RECORDS TO PROCESS:
----

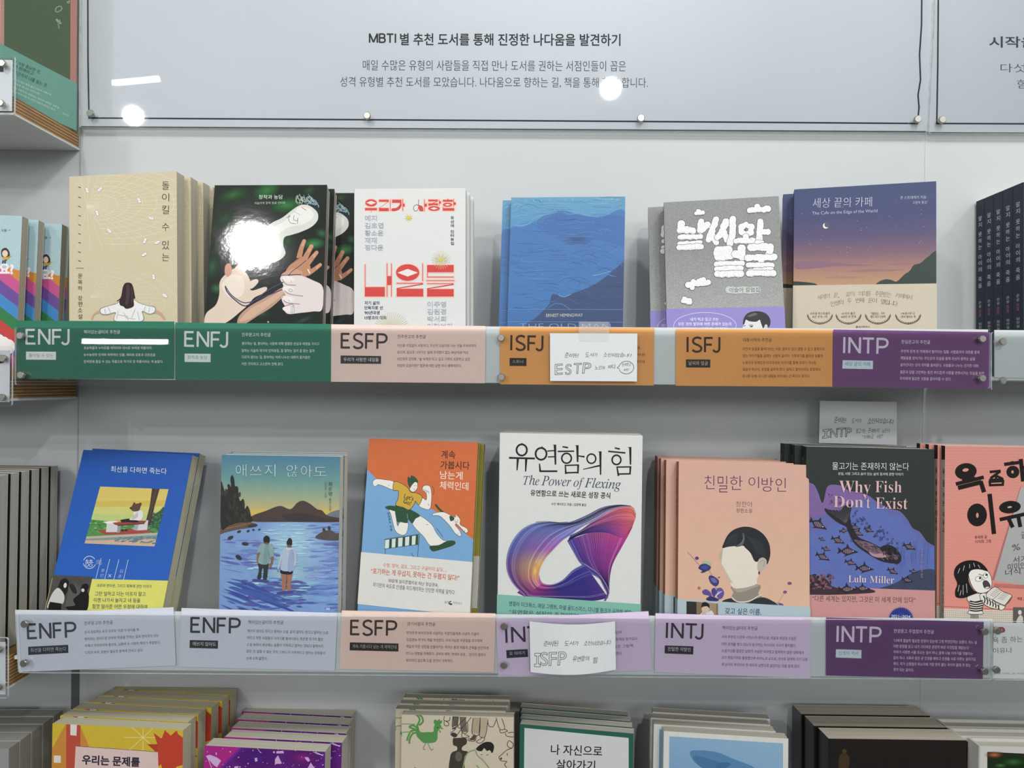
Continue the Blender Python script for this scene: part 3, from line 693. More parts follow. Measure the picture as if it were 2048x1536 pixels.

----

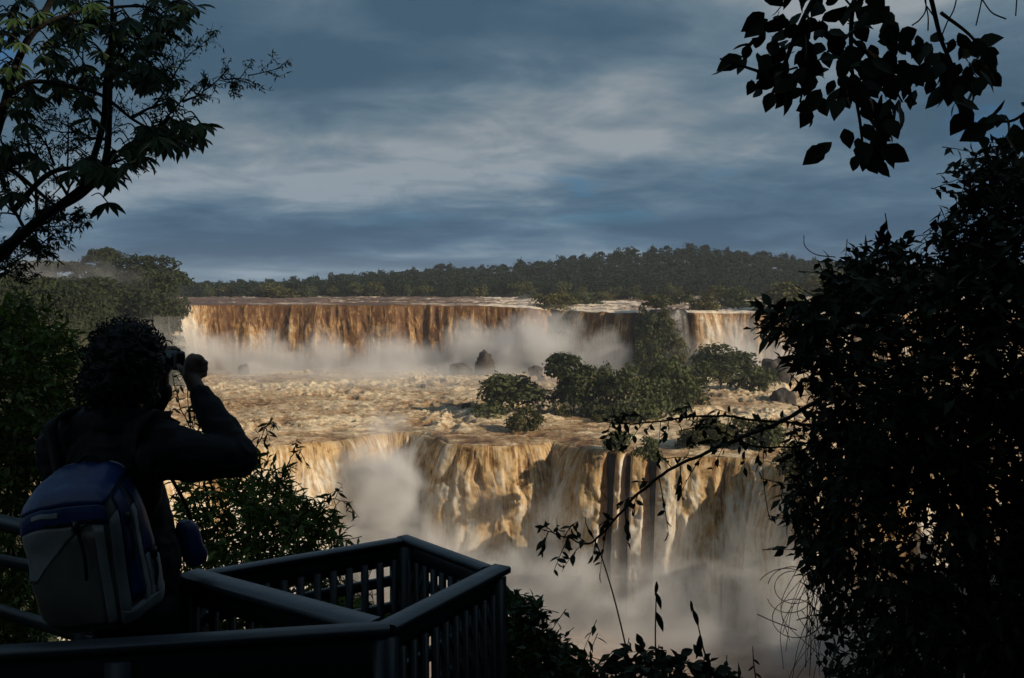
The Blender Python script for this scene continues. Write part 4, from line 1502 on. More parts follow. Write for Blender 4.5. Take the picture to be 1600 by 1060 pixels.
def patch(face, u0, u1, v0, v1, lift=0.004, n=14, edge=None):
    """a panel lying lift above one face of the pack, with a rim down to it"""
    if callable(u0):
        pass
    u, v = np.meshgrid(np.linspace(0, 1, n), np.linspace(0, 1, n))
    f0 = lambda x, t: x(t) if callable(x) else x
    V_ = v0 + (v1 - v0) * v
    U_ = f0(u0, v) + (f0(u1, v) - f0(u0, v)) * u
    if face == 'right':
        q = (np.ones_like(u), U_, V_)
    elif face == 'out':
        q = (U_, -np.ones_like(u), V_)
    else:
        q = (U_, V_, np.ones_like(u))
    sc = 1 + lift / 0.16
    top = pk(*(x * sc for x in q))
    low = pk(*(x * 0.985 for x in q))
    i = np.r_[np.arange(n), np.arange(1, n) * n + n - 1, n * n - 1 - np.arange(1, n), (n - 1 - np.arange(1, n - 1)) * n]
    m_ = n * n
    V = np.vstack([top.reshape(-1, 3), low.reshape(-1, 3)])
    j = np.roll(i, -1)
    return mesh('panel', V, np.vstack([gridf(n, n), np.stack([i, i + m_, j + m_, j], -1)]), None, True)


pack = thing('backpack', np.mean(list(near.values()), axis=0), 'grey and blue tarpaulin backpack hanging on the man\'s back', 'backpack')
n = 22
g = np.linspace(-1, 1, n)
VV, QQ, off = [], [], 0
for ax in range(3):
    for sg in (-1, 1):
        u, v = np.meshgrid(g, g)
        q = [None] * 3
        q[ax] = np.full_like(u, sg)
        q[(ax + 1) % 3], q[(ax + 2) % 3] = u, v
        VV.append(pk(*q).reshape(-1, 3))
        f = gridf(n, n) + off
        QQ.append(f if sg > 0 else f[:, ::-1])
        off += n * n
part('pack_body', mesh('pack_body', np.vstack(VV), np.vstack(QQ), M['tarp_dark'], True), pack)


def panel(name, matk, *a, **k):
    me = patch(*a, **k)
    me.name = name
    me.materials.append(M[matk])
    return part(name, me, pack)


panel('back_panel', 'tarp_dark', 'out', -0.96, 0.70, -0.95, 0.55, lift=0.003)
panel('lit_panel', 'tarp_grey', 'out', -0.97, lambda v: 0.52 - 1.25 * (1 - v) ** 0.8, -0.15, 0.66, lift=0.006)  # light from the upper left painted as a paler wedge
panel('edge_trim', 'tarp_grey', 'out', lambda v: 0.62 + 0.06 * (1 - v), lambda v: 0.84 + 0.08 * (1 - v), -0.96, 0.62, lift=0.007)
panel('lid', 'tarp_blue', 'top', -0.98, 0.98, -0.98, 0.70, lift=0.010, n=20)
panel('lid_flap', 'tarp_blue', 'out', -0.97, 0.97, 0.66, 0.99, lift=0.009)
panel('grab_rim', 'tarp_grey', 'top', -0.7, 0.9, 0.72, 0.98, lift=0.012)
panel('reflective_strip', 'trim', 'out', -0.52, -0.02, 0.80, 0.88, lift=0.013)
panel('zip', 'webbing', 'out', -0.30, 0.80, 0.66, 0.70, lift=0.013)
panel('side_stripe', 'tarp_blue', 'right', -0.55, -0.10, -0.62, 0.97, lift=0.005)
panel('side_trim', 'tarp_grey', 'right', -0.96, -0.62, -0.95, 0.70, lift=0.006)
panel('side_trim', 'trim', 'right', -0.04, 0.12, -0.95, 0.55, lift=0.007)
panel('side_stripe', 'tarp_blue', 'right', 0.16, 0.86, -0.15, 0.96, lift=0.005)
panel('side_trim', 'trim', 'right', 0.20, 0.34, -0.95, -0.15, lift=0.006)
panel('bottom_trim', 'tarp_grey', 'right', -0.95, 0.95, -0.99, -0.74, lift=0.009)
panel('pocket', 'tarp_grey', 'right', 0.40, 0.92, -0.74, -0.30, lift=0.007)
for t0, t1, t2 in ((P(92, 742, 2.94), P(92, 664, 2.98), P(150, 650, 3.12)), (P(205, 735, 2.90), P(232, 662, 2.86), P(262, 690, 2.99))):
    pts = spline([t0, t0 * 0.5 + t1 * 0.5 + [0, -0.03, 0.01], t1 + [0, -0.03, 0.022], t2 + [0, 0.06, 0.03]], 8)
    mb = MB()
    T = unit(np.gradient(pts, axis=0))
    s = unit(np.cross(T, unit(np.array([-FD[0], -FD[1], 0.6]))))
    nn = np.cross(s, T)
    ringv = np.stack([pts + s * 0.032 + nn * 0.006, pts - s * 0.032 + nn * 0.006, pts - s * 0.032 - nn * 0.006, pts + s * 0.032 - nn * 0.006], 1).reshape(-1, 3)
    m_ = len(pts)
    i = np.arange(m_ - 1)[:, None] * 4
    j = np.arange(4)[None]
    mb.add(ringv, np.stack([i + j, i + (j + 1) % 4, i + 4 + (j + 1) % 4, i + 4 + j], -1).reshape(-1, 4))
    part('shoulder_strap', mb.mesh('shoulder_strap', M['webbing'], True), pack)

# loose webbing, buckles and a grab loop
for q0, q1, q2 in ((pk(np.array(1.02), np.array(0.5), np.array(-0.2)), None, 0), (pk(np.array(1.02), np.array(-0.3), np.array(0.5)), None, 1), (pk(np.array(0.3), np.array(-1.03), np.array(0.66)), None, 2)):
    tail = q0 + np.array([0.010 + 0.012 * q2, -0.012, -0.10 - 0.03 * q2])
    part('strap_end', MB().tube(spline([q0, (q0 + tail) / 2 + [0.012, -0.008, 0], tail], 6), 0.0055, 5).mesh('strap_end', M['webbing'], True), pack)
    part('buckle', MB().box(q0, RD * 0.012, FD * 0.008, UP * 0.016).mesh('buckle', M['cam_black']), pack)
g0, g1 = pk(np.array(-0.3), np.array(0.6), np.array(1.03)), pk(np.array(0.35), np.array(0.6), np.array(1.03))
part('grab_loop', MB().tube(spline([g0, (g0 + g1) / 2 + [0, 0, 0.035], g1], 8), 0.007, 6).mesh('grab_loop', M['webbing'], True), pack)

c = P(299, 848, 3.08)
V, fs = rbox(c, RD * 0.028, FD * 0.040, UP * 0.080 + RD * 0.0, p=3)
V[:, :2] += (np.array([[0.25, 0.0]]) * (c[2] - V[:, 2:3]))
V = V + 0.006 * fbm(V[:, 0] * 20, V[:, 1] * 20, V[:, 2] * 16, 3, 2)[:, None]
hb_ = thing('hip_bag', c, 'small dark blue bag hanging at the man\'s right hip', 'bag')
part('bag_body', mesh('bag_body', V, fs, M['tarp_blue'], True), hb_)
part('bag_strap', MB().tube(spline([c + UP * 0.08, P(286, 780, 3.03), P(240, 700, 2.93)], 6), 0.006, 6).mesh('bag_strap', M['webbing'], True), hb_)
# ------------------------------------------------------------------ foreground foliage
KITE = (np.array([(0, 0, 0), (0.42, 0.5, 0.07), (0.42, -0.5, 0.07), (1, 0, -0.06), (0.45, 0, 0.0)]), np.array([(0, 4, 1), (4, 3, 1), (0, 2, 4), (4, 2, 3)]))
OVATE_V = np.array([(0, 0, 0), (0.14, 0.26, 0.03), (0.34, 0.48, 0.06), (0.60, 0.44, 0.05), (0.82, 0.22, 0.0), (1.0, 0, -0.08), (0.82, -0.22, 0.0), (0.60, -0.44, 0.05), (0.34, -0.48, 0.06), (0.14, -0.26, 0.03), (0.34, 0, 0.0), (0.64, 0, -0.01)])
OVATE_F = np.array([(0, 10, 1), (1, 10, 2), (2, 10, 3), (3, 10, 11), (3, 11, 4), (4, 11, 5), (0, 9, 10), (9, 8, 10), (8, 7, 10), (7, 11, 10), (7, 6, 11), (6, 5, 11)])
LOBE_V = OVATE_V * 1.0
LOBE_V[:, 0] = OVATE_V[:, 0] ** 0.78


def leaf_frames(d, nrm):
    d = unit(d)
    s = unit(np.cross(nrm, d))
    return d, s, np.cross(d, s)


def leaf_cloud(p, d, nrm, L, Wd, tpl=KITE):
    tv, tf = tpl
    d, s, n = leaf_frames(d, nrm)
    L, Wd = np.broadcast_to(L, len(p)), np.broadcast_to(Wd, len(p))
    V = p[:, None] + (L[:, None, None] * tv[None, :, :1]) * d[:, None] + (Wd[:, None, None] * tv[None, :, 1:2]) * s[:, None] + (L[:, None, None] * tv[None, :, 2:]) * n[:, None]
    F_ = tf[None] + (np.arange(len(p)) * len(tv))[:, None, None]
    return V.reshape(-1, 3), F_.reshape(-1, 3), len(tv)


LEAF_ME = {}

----

WORK REQUIRED:
Scan the data above and copy every line with "follow" in it.

RESPONSE TO THIS TASK:
Continue the Blender Python script for this scene: part 3, from line 693. More parts follow. Measure the picture as if it were 2048x1536 pixels.
The Blender Python script for this scene continues. Write part 4, from line 1502 on. More parts follow. Write for Blender 4.5. Take the picture to be 1600 by 1060 pixels.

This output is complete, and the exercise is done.